In US v. Scott, No. 09-2577 (8th Cir. July 6, 2010) (available here), an Eighth Circuit panel makes quick work of a defendant's claim that his life sentence for drug offenses violated the Eighth Amendment rights because the sentence was based in part on two prior drug felonies committed when he was under 18.  Here is the heart of the defendant's claim and the panel's rejection of it:

Scott argues that the Eighth Amendment prohibits enhancing his sentence based on his previous felony drug convictions because he was a juvenile when he committed those crimes. We note that while Scott committed his prior felony drug offenses as a juvenile, he was charged and convicted of both crimes as an adult.  Nonetheless, we have upheld the use of juvenile court adjudications to enhance subsequent sentences for adult convictions.  See United States v.
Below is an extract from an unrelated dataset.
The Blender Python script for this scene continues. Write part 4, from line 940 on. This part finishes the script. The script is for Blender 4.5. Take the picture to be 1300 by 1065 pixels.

Smalley, 294 F.3d 1030, 1032-33 (8th Cir. 2002).  Given the holding in Smalley that juvenile court adjudications may be used for enhancement purposes, we see no reason that convictions for crimes committed by juveniles who are convicted as adults cannot be similarly used.

The U.S. Supreme Court cases that Scott cites, Roper and Graham, do not change this result. These decisions established constitutional limits on certain sentences for offenses committed by juveniles.  However, Scott was twenty-five years old at the time he committed the conspiracy offense in this case.  Neither Roper nor Graham involved the use of prior offenses committed as a juvenile to enhance an adult conviction, as here.  The Roper decision addressed the constitutionality of imposing the death penalty for a murder committed by a juvenile and does not call into question our decision in SmalleySee United States v. Kirkland, 450 F.3d 804, 805 (8th Cir. 2006) (applying Smalley after Roper). Similarly, the Court’s analysis in Graham was limited to defendants sentenced to life in prison without parole for crimes committed as juveniles.  The Court in Graham did not call into question the constitutionality of using prior convictions, juvenile or otherwise, to enhance the sentence of a convicted adult. Therefore, we affirm the constitutionality of Scott’s life sentence under 21 U.S.C. § 841(b)(1)(A).

I think a lot more could and probably should be said about what Grahamcould and should mean for juve priors as the basis of severe sentence enhancements, but I am not at all surprised that the Eighth Circuit was inclined to give an effort to extend Graham short shrift.